I’ve been racing for a while now, and one thing I’ve learned is that everyone, during the course of a season, will have a bad weekend.
To all of my friends and fans, to those fans of Cadillac of southern California, I’m sorry Long Beach was ours.
What started out looking like it might be a decent weekend, ended up being one to forget. But naturally we will remember and use it as motivation for the rest of the season.
As a point of reference, we knew it would be a challenge based on the fact that versus last year when we had a great race with the McLaren, we had been reduced on power, whereas the McLaren was the same, and the Porsche was lighter by 88 pounds and also got some restrictor help.
Still on Friday, in the 50 some odd minutes we had before qualifying we were pretty decent and wound up fifth quick, but everyone was reasonably close.
For qualifying we made a slight adjustment, the car felt decent, and whereas I thought I would be winding up around the sixth row based on feel, seems everyone else really stepped up a lot and we wound up 12th.
Disappointed to say the least, as with how things are now, qualifying is the most important part of the weekend, as passing these days with all of the technology on the cars, the ABS, paddle shifting and the traction control, well it’s much more rare for a driver to make a mistake that allows a pass.
As far as the race goes, well our poor result is all on me. Starting 12th I knew I would have to be aggressive at the start. Going into Turn 1 I took the outside and gained about four spots.

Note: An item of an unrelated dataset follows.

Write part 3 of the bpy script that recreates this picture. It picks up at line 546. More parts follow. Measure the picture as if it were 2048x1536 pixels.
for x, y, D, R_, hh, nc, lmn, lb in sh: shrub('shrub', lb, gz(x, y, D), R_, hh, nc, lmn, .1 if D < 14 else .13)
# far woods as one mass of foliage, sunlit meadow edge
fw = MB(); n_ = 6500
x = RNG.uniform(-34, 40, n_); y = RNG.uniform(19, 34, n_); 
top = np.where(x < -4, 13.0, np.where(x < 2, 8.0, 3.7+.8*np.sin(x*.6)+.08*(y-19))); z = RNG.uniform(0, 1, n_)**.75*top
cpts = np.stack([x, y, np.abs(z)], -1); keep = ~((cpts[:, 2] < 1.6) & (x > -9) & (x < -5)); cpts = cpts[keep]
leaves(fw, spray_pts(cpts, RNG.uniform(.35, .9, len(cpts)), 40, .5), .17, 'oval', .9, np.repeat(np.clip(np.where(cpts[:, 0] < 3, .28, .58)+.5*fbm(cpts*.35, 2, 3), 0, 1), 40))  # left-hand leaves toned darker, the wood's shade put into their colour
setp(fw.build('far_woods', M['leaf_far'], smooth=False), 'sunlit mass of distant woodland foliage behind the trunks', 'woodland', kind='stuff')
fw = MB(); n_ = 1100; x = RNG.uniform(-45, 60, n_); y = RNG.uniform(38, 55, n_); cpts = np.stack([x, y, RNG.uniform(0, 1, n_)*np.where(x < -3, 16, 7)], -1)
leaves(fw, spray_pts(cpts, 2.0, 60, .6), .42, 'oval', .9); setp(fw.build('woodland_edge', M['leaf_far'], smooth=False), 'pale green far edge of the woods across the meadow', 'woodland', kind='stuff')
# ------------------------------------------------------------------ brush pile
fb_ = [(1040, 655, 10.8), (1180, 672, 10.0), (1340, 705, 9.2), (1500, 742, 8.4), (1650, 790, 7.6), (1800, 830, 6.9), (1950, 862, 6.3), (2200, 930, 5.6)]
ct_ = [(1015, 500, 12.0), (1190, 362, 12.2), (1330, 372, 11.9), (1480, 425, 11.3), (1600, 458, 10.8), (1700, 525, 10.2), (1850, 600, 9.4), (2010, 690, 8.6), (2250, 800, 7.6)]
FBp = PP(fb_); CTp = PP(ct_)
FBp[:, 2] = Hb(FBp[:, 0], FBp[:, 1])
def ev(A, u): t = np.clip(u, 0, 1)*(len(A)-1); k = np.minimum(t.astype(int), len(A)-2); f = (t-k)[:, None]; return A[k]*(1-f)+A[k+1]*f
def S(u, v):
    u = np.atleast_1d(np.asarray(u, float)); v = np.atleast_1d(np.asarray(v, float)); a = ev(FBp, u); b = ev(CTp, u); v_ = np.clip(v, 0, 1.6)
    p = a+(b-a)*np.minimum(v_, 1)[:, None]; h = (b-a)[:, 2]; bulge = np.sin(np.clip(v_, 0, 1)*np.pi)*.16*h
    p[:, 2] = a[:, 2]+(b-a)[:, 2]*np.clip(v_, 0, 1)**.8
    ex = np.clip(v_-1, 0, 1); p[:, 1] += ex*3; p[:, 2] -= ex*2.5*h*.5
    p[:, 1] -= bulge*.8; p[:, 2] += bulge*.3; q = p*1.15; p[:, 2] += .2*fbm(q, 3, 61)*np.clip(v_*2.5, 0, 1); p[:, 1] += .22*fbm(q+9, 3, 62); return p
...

As I was being run wide at the exit of one by Alec Udell, who was very quick this weekend, I had to breathe the car to get in line and at that time my friend Pierre Kaffer started coming up my side on drivers left.
I took a quick glance at him, which was the exact moment Alec got on the brakes and I got into the back of him.
It’s been about four years since I got into the back of anyone, and of course I felt stupid, but the car still felt good. With bits of carbon flying off the car I was able to stay close to him.
One interesting part of the race was when we had a flood on the back straight due to a fire hydrant breaking, and the officials did a great job at red flagging things, cleaning up the mess and then getting us going again.
At the restart we were still good, I was able to get close to Udell a few times, but never close enough to make a legitimate move.
Even with a good exit out of the corners I would still lose out to him on acceleration. Being the heaviest car, currently running in the series, is definitely not an advantage.
As far as the end of the race, well I’d like to lie and say it was something with the car, but my integrity is important to me, and in that it gives credibility to all I share with you.
After a great dice with both Alec and Jon Fogarty, I messed up and left my braking a tick late going into one and ended in the tires.
I’m for sure going to lose a lot of sleep over that as it cost me and the team dearly in the championship.
Needless to say not a great weekend for us as my teammate Michael Cooper also had a hard time keeping pace, both of us lapping almost a second slower than the McLaren and Porsche at the front, heck last year Michael got fastest race lap.
So as we move forward, we try to forget, but will definitely remember.
We move forward as a team like we always do at Cadillac Racing. Each guy just as important as the other.
Each guy focused on one goal. Winning. Of course we stay hungry. It’s what we do.